I can’t seem to whisper peoples battlenet accounts that are BNet friends, why is this? oh and can anyone tell me exactly “why” I was silenced? as abusive chat isnt descriptive. as far as I know I was silenced for pointing out that atheism has a higher kill count than religion (which is true and statistically verifiable) so I am thinking don’t talk about the truth? not too sure what I did wrong. I know I have used profanity but that is allowed afaik as the chat filter option exists and I have never tried to go around the chat filter.
so yeah afaik silence is supposed to affect public channels only, I can’t whisper my IRL friend thru your service, I have to use discord.

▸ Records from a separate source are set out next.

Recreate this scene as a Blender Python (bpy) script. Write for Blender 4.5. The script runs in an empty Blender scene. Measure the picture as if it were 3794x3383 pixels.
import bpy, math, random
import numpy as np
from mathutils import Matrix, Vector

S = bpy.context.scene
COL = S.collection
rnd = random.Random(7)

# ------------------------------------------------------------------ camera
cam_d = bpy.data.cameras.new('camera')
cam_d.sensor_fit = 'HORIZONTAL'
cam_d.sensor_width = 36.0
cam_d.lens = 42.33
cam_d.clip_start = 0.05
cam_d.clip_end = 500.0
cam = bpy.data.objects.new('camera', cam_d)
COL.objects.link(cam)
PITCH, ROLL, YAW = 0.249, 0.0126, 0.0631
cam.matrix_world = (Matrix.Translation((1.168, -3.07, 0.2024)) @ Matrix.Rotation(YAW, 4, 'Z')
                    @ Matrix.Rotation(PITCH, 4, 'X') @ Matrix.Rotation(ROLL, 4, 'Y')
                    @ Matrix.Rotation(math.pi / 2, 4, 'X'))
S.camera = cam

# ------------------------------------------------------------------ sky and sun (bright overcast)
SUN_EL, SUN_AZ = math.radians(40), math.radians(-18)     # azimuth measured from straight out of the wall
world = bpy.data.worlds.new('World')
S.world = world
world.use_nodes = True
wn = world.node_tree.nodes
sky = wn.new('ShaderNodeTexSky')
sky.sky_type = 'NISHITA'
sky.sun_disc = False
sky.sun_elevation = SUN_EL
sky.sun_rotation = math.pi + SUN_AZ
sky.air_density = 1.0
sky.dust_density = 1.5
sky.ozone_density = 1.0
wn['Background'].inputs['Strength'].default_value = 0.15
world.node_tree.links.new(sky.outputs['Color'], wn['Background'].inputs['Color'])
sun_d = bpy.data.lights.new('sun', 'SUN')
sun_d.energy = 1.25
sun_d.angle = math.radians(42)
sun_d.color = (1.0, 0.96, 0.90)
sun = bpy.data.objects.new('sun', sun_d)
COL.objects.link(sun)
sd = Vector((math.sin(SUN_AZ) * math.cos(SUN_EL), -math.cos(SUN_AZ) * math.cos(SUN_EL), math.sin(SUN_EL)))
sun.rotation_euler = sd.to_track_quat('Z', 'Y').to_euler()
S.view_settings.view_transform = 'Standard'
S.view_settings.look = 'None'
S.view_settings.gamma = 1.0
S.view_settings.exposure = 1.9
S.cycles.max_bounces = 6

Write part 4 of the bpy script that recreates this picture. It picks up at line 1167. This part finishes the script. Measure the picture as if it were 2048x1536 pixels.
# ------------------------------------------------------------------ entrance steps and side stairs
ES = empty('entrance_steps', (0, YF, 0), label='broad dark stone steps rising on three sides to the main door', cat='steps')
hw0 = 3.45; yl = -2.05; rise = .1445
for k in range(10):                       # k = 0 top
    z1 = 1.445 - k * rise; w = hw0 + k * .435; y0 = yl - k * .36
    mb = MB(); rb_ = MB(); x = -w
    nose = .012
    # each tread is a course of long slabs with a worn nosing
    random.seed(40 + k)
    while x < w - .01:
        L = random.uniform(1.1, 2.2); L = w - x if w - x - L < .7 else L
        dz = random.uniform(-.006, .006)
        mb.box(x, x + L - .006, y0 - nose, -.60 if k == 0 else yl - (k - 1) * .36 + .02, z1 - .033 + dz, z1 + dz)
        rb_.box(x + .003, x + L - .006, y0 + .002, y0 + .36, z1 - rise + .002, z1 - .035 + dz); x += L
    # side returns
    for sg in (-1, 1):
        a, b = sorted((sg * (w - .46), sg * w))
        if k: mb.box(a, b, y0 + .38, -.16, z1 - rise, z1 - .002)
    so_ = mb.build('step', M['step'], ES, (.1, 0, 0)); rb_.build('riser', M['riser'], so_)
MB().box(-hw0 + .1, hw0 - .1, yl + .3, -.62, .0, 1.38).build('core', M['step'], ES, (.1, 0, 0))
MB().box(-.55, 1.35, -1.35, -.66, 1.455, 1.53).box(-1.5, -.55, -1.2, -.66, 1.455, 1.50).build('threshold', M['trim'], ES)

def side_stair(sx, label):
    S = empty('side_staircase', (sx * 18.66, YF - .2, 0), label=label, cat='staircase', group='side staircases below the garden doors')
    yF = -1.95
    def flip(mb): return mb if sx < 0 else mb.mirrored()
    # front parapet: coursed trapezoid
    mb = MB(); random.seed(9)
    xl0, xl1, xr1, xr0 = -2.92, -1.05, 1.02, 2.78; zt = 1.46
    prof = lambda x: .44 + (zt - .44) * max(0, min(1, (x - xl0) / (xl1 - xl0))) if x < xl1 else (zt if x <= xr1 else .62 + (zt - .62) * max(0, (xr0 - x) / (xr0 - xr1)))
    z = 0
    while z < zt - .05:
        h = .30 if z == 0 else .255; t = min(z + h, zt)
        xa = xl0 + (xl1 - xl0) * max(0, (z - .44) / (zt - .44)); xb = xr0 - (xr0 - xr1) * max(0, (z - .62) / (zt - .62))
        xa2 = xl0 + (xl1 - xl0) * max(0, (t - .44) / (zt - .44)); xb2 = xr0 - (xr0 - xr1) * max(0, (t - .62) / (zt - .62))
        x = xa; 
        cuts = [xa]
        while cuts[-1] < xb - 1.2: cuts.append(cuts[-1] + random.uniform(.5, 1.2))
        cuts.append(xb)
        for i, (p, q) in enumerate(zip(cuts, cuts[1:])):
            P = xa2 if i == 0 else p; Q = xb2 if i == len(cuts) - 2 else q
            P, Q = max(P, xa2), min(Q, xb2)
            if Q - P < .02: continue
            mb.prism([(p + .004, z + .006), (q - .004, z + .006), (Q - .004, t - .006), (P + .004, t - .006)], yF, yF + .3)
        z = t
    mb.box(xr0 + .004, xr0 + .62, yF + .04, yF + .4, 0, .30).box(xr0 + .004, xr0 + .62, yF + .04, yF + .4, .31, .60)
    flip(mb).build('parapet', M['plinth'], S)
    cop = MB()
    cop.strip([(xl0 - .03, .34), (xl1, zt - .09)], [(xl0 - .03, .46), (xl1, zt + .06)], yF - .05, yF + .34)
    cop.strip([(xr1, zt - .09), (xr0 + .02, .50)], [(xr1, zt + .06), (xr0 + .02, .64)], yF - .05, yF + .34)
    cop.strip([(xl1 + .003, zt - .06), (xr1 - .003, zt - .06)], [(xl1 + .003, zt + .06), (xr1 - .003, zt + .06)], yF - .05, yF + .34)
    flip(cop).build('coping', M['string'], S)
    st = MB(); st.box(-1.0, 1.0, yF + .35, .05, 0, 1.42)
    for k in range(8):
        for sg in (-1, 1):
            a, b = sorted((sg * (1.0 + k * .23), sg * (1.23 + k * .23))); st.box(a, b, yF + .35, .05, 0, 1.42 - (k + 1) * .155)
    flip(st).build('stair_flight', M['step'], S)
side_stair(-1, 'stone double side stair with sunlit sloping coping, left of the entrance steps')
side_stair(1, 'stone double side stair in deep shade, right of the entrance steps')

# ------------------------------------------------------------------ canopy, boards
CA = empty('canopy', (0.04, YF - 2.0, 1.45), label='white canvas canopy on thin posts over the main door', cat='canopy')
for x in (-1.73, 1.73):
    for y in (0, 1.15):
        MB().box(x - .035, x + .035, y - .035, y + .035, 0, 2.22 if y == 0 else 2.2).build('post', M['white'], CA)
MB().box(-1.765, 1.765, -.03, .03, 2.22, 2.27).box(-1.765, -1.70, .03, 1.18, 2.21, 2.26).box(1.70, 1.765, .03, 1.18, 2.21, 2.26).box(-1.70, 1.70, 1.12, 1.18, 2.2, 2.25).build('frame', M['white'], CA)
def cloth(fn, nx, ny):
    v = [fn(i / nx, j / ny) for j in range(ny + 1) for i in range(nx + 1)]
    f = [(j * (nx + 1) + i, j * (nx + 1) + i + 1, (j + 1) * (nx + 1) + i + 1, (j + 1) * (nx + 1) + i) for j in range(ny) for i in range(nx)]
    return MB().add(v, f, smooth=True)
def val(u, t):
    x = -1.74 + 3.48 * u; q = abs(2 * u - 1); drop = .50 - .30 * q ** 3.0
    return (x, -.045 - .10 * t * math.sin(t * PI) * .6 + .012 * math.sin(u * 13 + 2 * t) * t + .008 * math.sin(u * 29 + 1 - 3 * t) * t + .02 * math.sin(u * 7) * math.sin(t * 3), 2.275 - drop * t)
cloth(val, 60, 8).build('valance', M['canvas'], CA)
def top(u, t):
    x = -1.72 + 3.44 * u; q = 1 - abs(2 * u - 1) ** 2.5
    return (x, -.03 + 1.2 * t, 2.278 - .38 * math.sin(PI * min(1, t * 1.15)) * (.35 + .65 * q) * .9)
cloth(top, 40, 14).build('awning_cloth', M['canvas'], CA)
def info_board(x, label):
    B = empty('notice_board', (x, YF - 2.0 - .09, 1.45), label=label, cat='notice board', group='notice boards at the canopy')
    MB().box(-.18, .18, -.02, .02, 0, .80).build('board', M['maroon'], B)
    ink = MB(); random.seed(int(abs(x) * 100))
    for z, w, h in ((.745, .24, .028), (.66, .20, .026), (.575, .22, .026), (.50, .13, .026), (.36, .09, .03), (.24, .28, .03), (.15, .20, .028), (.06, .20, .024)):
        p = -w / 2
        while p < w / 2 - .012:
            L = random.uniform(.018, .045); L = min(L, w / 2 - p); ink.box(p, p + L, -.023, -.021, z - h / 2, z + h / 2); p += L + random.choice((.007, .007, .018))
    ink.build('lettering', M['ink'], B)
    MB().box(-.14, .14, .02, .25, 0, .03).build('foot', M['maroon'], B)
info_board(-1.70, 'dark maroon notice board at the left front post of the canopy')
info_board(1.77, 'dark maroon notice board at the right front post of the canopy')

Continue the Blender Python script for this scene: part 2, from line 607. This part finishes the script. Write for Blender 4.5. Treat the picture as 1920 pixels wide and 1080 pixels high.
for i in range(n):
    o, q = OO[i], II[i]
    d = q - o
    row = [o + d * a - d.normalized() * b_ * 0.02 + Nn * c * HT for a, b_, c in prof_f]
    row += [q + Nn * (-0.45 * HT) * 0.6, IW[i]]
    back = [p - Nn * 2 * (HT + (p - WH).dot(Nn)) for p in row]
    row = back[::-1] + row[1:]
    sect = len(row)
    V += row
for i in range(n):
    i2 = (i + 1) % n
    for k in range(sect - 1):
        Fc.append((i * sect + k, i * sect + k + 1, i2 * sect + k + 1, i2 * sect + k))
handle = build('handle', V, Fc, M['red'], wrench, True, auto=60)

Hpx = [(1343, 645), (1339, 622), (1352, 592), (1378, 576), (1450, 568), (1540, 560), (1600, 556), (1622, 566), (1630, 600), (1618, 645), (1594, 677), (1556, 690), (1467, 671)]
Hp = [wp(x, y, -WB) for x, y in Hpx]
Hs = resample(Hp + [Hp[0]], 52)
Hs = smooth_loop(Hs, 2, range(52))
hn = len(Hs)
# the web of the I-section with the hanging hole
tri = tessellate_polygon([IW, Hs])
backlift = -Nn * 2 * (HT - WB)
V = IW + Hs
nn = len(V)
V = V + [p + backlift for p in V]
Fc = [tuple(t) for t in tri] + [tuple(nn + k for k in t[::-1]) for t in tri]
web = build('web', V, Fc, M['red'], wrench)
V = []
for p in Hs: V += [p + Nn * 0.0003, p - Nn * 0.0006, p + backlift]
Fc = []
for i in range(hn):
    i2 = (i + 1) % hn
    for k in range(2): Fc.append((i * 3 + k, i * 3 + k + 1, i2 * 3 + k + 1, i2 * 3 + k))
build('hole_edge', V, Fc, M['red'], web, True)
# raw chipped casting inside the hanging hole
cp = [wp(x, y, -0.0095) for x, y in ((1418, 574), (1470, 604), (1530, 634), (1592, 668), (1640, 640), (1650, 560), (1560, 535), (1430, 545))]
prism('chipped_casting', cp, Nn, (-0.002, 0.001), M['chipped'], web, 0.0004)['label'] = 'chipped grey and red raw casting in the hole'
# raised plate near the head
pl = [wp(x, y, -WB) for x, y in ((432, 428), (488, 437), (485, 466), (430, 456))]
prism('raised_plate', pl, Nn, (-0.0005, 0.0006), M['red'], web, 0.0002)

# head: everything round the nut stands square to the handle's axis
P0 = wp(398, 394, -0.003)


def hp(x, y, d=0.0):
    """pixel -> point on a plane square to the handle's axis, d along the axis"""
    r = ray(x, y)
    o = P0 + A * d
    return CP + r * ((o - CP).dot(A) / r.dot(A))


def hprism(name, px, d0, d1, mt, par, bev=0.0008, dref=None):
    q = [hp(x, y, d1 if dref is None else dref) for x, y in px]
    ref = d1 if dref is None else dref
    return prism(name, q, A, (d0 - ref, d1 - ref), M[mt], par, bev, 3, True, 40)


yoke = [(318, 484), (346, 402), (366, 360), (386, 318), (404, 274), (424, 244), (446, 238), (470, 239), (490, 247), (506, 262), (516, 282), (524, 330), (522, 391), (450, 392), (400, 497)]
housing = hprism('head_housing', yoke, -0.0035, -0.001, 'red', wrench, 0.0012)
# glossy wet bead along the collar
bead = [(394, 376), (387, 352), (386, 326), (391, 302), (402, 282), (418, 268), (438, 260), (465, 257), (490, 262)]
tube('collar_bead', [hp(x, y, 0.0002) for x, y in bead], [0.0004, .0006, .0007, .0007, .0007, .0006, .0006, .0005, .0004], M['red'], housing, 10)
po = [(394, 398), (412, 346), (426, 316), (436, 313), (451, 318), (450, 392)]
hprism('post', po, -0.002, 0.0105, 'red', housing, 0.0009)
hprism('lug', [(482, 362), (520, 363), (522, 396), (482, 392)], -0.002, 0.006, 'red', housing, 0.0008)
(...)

The profanity filter is not an invitation to use it. It’s as a failsafe if anything else. When you agree to the ToS, you agree to act with some sense of decency and decorum. You participated in topics that should not be brought into WoW. Your forum mates decided it was offensive and didn’t belong, so you have been sanctioned after enough people reported you and a GM decided you broke the rules.
A big thing to remember is that it could have been from last week, it could have been something from a month ago. There is no definitive way of knowing it.
That said, there are no GMs here who can do anything for you. If you believe the ruling to be in error, use the appeal link listed above. This particular forum is a player helping player forum, not a place to discuss, debate and try to get a punishment overturned.
A silence will affect all chat, in game and across the blizzard chat services.
During the appeal, it should point out the details of what caused this.
The filters are for users to block certain foul language, but not everything that is inappropriate to the game chat is blocked, especially if someone is using purposely misspelled words, or try to mask the words with symbols. As pointed out also, politics and religion are often points of contention, and better left out of the game.
It’s a punishment. The idea is it’s bad enough that it will stifle any urge to keep repeating unsavory behavior. And just for safety’s sake, be aware that from here on your punishments will double. One day will become two. Two will become four. So far as we know there really isn’t a limit to how long you can be silenced or suspended, so please keep that in mind next time you want to start nattering on about this or anything similar in the future.
Just so you know, talking about religion or non-religion in game is quite a taboo subject. It is guaranteed to rile people up on all sides. Same goes for politics.
Just submit an appeal and keep your opinions on the subject to yourself.
You got silenced because your chat was reported, a GM reviewed it, and decided it was worthy of a silence. Discriminatory talks towards the beliefs of others and profanity seem to be front and centre to your account, and in my experience, people here tend to heavily gentrify their behaviour. I think you know exactly why you were silenced, and the penalty is indeed working correctly.
You can submit an appeal to try and get it overturned, which means you’ll get a second opinion from a different person on the support team. But since you’ve admitted to rule breaking, I don’t think that’ll happen.
Remember that the penalty doubles every time, so hopefully you’ll learn your lesson sooner rather than later.
no I do not tbh. people were making fun of religion in chat, and I pointed out that contrary to their beliefs, that atheism is responsible for more deaths.
I understand if profanity that is commonly used in wow is against ToS and I guess I will start reporting every single instance of it in chat.
Please do! I know I like to try and help keep my public chat channels on the servers I play on clean and do my part to report spam and any language I feel crosses the line. I may not report every single swear word I see, but when folks take it too far, you can be sure that I’m right-click-reporting.
The chat filter can make it easier to report chat as generally any chat that is filtered is against the Code of Conduct. The Code of Conduct also covers using those symbols outright, as well as misspellings and abbreviations.